** Exercise **
Lines containing the word "that" are the ones to copy from the records below.
-- Start Provided data --
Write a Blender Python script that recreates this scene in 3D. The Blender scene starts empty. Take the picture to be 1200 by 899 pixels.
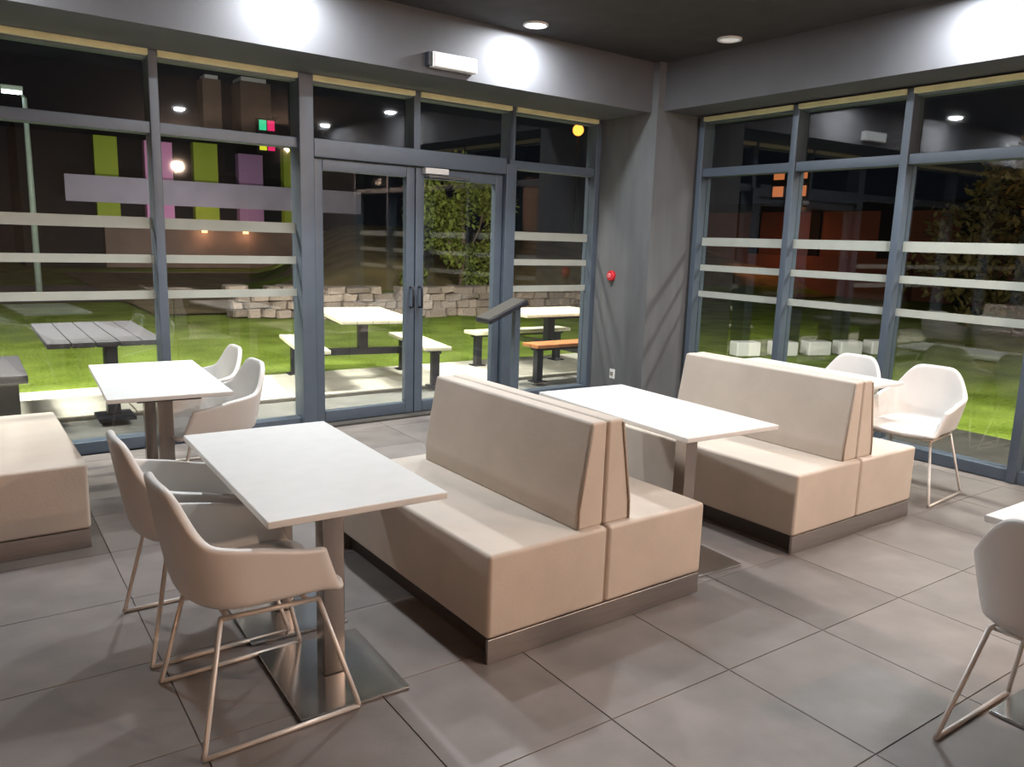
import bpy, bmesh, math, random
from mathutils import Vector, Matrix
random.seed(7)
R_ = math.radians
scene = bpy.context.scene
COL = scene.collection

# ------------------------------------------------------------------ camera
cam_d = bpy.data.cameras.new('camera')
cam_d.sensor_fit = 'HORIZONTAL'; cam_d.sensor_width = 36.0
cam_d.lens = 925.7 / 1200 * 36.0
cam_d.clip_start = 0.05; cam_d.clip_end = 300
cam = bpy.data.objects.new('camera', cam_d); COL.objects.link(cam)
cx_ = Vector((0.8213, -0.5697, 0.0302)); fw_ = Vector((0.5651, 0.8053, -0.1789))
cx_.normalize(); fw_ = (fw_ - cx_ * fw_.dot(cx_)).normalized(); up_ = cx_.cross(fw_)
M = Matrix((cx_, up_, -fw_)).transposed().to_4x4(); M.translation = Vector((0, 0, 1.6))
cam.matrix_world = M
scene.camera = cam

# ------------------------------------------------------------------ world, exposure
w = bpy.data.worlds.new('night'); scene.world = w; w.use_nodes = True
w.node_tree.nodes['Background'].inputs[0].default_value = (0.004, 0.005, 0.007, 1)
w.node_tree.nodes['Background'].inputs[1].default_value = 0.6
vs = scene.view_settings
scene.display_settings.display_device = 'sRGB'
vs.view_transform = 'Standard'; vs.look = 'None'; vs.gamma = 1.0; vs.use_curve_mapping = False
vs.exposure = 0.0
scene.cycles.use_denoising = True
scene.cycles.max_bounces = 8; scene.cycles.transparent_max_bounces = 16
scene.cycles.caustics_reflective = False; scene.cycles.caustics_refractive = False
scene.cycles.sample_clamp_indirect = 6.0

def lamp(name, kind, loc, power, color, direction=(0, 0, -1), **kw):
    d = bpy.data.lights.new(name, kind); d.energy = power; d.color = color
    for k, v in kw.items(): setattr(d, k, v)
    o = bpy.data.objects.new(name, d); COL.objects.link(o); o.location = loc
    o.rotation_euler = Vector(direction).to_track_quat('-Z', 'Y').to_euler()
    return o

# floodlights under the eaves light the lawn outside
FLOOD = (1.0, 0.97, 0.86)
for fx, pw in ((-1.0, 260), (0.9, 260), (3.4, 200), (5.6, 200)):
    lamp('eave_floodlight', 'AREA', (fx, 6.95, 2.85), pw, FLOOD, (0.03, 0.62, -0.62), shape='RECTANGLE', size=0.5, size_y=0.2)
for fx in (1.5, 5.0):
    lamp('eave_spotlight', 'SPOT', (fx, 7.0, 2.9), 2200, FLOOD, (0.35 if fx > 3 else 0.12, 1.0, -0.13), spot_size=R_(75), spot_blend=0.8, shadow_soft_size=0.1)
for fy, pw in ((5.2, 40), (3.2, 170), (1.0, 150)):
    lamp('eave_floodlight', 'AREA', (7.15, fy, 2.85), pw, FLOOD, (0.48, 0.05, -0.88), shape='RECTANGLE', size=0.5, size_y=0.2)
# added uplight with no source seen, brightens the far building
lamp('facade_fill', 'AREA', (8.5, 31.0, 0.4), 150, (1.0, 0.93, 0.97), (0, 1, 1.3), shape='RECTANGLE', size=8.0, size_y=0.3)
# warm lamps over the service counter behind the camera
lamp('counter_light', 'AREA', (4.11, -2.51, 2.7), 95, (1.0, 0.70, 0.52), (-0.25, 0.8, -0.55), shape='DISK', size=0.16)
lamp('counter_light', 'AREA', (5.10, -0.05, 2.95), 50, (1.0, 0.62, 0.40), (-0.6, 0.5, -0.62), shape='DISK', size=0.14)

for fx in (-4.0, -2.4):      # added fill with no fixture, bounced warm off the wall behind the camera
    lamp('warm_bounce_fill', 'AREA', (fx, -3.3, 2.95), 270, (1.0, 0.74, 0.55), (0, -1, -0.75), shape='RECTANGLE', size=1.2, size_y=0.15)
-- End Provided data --
-- Start Provided data --
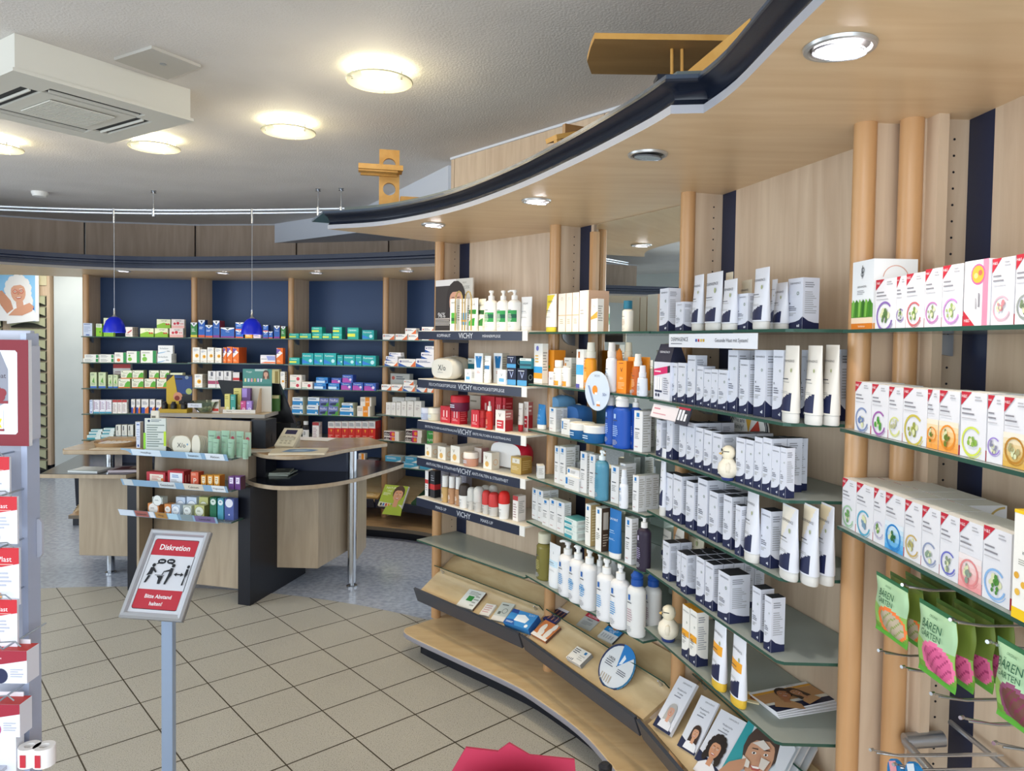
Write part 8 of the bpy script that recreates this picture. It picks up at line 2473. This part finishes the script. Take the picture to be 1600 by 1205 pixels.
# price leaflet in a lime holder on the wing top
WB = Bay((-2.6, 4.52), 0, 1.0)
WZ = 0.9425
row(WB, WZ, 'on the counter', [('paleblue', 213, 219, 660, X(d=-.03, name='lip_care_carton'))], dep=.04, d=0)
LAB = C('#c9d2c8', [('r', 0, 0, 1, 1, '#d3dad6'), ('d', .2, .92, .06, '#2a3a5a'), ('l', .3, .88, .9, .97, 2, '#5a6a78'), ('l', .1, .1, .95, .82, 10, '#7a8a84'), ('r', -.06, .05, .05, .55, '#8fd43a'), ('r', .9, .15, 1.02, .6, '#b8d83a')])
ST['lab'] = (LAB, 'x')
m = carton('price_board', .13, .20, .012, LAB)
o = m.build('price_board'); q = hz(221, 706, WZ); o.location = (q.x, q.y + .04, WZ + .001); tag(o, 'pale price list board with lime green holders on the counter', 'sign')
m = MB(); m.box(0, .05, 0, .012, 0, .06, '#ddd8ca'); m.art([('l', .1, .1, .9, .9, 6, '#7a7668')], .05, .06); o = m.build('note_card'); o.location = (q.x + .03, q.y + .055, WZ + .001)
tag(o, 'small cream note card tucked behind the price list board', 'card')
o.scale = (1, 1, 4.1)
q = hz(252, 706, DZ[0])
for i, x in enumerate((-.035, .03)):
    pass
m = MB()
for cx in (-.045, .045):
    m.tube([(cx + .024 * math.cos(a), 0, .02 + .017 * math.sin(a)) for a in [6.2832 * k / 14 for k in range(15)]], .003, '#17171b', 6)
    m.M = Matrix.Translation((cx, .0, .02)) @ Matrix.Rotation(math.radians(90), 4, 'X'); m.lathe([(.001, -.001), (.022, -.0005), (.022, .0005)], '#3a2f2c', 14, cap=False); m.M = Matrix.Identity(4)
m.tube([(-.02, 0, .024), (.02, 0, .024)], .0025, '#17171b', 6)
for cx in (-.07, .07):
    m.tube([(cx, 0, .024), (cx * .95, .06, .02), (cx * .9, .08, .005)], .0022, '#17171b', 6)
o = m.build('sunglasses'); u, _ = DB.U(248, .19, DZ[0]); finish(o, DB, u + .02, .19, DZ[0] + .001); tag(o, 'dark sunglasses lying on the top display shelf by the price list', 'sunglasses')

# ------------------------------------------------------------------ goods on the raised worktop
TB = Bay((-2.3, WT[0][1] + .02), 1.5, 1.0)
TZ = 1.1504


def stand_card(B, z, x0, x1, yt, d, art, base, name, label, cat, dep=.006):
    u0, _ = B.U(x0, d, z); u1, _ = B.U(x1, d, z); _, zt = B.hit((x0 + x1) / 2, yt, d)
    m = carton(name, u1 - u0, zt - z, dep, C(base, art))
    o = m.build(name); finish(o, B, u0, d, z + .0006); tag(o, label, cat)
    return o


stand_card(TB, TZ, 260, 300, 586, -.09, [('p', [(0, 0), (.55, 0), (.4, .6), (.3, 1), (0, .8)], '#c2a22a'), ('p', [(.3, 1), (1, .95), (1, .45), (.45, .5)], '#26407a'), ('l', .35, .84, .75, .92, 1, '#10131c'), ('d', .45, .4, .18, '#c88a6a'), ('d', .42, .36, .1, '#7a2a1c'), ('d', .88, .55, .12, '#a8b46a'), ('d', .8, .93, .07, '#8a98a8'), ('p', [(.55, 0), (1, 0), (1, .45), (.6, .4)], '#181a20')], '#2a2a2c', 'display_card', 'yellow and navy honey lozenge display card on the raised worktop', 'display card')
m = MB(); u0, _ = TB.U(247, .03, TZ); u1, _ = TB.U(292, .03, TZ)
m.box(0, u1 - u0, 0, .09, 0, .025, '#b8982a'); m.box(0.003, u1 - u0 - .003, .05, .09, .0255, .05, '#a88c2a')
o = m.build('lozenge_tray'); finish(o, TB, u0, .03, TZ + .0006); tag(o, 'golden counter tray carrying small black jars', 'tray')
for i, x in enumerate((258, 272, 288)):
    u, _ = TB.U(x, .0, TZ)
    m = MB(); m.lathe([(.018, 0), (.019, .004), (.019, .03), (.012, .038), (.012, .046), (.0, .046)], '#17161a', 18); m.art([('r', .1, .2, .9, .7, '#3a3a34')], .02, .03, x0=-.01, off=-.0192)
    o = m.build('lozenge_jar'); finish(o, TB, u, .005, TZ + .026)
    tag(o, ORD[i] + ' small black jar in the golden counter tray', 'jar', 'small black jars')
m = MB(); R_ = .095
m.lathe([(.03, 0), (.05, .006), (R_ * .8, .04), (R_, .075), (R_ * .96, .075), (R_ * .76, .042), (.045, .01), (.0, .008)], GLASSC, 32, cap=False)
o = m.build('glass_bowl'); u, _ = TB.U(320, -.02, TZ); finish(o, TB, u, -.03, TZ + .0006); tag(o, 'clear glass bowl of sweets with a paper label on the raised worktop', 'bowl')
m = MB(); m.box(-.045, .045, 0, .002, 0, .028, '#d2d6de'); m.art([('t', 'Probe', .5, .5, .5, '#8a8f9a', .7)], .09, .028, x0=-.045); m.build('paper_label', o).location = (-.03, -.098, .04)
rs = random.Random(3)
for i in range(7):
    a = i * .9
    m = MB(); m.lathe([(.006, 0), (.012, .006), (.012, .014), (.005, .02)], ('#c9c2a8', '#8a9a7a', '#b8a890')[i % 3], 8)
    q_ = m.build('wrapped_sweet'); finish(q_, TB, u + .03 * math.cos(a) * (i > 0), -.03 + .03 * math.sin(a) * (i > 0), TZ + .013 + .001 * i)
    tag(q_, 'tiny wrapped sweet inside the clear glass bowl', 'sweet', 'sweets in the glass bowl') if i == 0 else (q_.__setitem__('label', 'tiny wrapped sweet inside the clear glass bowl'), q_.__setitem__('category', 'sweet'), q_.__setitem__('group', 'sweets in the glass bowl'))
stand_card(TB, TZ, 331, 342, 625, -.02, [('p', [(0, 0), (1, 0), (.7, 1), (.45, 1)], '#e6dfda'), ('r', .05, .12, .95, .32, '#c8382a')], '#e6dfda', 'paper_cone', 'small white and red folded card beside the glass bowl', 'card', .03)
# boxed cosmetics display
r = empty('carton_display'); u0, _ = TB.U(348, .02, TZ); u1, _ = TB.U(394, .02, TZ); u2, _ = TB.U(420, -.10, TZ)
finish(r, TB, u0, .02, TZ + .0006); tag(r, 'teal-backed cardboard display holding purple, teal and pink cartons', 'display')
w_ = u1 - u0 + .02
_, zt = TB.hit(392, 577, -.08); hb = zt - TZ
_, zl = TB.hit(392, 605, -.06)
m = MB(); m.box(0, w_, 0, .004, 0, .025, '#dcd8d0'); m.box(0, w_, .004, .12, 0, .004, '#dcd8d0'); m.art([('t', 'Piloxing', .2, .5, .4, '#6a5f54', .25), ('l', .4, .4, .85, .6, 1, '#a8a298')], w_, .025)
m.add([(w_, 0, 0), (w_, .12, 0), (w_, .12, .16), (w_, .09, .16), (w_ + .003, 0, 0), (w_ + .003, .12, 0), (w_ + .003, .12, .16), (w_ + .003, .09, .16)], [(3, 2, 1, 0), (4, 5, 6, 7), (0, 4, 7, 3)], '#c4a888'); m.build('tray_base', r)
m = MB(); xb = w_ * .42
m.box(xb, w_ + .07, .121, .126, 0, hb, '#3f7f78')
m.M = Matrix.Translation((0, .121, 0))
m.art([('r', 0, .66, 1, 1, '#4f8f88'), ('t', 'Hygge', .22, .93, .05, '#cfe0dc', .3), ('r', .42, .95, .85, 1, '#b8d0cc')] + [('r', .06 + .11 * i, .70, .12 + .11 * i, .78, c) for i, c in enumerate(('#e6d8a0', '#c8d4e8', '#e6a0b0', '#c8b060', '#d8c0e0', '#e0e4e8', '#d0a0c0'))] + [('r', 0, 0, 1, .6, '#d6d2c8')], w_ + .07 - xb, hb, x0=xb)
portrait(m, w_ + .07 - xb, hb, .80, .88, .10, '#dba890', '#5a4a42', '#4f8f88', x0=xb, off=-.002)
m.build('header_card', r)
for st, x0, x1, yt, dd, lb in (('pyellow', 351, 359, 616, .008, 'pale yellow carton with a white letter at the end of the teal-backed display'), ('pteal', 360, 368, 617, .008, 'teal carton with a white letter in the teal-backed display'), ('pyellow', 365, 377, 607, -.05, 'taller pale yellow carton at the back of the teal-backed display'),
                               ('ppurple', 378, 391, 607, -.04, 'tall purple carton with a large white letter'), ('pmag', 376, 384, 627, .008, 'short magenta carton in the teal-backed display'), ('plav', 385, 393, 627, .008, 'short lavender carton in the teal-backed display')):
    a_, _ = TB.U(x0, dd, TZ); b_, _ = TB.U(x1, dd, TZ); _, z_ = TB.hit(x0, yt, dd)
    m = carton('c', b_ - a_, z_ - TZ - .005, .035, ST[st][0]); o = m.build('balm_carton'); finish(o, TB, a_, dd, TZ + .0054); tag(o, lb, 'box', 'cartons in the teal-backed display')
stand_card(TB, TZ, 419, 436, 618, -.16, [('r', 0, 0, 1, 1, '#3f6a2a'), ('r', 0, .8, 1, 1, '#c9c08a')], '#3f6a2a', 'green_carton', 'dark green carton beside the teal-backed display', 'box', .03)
-- End Provided data --
** Complete response **
Write a Blender Python script that recreates this scene in 3D. The Blender scene starts empty. Take the picture to be 1200 by 899 pixels.
Write part 8 of the bpy script that recreates this picture. It picks up at line 2473. This part finishes the script. Take the picture to be 1600 by 1205 pixels.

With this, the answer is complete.